Seven years later, the e-design platform has raised over $70 million, employs hundreds of online designers and has executed thousands of projects. Modsy, alongside its competitor Havenly, has come to define what e-design looks like to American consumers.

Which isn’t to say that the field is set in stone. New advances in technology; the chaotic landscape of online commerce; the shifting relationships between consumers, designers and brands—all of it makes e-design, and Modsy itself, a work in progress. That’s partially why the company does so much experimentation, both on the technology and business side. In the past few years, Modsy partnered with homebuilder Lennar, developed a renovation service, made leaps in visualization technology and hired away a big name from Amazon.

And although thus far Modsy is mostly viewed as a mass-consumer product (individual room designs cost as little as $159), Tellerman says there is a future where Modsy is involved with high-end designers on AD cover-level projects—but as a tool, not a brand.

“There’s a part of the market today that we don’t address. Consumers where the experience they’re looking for with an interior designer is different than what we’re going to provide … I don’t think any of that is going away,” she says. “We’re not going to provide that virtually at Modsy. We think the right way to do this is to say, ‘Well, let’s help those designers be great designers by providing the thing we do exceptionally well, which is visualization capabilities. And in some cases maybe the ordering as well, where we can remove those pain points and allow those incredible designers to convey their visions through our visual tools.’”
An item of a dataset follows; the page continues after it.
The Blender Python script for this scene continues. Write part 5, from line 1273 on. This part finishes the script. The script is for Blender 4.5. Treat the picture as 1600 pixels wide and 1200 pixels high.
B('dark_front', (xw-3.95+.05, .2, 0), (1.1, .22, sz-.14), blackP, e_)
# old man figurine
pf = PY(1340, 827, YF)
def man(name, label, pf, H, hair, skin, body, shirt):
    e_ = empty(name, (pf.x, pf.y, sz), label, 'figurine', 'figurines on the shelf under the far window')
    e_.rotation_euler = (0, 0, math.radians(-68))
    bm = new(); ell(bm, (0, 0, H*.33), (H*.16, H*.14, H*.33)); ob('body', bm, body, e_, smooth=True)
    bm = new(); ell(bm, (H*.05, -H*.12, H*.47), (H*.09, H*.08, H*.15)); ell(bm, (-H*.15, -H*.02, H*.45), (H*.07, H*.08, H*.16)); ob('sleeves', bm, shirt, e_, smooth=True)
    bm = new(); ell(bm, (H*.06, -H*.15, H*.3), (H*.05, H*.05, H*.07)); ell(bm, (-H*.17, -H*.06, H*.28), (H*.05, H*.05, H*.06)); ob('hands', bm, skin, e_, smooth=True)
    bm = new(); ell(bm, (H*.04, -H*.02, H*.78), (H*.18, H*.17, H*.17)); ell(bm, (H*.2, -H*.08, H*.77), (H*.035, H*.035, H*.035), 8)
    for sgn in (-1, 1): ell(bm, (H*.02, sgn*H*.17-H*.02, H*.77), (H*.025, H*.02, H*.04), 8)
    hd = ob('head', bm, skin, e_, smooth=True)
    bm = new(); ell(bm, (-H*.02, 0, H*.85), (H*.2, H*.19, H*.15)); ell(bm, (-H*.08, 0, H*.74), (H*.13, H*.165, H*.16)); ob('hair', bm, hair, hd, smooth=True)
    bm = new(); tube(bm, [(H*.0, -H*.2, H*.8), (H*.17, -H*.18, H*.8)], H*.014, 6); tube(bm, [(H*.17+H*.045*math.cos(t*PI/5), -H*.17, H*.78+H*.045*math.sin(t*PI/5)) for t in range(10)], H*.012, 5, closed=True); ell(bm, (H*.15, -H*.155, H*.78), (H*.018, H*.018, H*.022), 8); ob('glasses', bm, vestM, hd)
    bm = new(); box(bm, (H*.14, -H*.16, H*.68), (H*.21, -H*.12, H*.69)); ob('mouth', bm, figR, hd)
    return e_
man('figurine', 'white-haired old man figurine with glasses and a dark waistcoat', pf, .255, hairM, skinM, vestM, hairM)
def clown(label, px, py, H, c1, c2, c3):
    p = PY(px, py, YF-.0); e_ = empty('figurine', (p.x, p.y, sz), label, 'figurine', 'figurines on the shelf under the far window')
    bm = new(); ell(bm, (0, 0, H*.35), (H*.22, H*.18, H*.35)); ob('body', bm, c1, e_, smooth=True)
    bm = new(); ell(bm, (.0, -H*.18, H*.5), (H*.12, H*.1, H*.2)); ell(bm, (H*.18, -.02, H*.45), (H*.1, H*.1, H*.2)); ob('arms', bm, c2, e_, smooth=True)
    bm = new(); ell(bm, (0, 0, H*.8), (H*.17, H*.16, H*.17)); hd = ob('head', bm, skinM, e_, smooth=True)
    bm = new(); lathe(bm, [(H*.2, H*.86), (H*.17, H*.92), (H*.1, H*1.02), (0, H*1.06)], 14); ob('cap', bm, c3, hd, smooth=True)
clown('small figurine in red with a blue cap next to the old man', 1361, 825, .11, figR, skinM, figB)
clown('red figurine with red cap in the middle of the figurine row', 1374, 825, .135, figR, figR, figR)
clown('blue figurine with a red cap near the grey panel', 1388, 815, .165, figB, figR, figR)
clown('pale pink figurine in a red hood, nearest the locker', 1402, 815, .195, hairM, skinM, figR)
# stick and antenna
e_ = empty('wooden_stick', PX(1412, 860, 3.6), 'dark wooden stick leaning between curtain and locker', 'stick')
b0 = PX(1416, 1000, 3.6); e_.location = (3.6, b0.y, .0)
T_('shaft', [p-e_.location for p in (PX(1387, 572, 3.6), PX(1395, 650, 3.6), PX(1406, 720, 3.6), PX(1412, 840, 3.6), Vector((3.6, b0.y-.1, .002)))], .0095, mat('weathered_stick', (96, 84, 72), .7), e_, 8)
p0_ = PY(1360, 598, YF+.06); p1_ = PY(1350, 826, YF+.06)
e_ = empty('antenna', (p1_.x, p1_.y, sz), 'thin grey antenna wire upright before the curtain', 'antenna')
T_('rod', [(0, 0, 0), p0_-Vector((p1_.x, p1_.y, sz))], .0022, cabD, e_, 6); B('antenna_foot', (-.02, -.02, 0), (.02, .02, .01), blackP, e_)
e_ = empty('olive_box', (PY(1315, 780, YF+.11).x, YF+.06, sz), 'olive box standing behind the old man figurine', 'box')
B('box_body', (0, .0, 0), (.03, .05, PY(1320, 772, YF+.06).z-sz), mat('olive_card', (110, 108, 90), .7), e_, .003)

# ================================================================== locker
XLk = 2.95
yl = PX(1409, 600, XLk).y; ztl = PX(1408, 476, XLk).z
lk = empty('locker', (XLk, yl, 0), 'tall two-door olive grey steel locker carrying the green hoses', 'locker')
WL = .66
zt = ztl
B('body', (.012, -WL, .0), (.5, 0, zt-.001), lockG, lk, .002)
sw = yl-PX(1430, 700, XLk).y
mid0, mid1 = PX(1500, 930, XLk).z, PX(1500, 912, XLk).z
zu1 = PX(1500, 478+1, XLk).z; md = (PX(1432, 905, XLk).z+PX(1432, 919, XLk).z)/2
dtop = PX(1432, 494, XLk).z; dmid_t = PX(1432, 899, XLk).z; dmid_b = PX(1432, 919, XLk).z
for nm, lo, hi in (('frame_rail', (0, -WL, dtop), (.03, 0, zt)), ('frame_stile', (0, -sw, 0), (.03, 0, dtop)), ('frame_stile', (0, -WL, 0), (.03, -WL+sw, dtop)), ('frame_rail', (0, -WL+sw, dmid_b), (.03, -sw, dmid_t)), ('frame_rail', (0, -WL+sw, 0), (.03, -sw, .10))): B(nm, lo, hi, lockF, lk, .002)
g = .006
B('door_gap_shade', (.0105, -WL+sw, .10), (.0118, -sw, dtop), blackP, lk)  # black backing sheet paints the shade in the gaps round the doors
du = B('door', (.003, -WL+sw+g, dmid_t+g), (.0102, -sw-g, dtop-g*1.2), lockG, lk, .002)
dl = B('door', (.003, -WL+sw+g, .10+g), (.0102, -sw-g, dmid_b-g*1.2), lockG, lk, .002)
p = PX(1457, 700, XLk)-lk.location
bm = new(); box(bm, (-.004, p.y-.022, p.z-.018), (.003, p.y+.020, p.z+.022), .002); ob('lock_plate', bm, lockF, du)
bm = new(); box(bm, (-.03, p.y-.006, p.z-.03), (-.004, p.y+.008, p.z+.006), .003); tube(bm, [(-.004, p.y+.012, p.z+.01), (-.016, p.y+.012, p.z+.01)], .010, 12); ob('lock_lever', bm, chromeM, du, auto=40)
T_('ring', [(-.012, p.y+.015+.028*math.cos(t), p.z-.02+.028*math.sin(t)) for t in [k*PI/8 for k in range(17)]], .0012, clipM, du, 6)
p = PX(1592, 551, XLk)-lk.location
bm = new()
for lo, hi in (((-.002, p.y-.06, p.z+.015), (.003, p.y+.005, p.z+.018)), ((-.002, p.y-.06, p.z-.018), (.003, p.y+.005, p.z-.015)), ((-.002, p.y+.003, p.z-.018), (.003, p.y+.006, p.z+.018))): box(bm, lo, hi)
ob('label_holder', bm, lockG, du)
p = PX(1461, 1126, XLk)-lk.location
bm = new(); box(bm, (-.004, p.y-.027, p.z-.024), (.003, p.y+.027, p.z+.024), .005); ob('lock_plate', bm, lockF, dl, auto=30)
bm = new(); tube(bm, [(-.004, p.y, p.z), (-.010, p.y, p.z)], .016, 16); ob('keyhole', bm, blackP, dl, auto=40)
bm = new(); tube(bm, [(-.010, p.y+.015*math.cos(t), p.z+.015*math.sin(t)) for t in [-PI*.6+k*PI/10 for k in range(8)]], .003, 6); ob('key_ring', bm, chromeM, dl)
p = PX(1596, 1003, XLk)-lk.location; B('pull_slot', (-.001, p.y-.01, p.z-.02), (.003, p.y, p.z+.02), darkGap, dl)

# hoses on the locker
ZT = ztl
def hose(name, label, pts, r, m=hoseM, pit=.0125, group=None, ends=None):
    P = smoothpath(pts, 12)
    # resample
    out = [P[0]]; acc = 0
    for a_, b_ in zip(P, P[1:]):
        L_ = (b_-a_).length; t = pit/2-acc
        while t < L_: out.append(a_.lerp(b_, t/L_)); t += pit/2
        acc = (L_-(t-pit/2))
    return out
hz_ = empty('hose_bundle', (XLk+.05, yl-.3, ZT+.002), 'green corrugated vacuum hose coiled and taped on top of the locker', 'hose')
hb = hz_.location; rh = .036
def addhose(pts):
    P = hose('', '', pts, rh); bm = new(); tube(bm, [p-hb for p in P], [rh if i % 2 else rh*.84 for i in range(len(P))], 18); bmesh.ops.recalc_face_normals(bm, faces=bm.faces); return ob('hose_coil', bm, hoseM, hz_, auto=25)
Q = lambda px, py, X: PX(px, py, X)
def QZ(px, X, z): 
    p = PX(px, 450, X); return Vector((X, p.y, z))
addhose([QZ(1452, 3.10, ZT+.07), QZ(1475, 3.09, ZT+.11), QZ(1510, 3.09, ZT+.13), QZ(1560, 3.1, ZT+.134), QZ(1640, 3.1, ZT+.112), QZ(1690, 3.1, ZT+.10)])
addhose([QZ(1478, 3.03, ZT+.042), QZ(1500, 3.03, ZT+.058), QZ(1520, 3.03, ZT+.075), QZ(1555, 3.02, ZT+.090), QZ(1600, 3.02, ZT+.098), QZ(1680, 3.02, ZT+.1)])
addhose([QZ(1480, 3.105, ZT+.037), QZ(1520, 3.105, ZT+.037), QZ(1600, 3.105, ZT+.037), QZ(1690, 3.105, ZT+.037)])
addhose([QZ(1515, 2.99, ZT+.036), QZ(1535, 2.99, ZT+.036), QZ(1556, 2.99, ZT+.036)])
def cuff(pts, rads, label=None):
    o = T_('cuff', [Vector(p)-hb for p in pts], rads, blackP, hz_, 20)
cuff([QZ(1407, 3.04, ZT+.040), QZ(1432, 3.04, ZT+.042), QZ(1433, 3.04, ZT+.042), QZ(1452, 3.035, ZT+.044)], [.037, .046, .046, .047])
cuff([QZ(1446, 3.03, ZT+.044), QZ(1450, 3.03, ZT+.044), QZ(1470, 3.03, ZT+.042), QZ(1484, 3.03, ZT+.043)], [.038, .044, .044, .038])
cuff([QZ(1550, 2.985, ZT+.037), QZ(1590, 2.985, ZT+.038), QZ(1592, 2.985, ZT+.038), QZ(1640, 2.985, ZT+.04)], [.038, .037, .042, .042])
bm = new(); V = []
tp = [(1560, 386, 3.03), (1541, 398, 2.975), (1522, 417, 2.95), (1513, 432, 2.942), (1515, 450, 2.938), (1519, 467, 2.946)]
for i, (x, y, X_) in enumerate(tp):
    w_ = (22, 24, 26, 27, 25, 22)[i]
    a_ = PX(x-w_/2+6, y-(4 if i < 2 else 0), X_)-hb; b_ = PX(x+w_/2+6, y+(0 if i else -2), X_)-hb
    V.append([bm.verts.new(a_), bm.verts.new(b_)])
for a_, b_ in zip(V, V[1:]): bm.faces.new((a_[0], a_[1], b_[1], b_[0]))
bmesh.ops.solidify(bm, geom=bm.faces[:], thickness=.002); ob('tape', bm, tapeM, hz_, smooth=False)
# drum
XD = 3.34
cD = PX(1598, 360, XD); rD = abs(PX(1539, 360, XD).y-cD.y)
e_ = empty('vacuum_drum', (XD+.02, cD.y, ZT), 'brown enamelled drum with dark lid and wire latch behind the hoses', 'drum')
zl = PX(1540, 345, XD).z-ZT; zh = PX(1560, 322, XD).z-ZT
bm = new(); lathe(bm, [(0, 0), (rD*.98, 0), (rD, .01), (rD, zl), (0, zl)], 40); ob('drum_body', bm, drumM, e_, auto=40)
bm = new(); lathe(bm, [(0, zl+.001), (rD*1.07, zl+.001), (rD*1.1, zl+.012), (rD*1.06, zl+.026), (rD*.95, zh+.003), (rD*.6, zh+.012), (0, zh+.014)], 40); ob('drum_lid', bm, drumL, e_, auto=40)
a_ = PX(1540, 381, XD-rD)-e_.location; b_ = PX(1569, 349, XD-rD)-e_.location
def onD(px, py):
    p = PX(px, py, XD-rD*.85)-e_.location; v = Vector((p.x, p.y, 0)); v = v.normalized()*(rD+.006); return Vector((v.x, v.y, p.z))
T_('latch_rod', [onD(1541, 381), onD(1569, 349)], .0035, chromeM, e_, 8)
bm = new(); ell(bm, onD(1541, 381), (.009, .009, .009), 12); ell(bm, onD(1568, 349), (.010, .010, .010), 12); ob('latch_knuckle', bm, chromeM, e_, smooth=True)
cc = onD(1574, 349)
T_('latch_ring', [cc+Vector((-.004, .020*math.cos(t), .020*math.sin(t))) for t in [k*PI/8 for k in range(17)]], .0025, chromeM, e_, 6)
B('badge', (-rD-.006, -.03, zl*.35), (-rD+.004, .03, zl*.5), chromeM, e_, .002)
In this episode of the podcast, Tellerman highlights the past, present and future of Modsy, and shares insight on what technologies will and won’t matter for the future of home—ranging from artificial intelligence to AR, VR and the metaverse. The key, she says, is balance. “I think we’re always going to live in balance between technology and the feeling of serenity we’re trying to have in this space,” she says. “I think there is going to be this fight against technology taking over our lives and the feeling that when you’re home, you want to feel private and the devices are not overwhelming you.”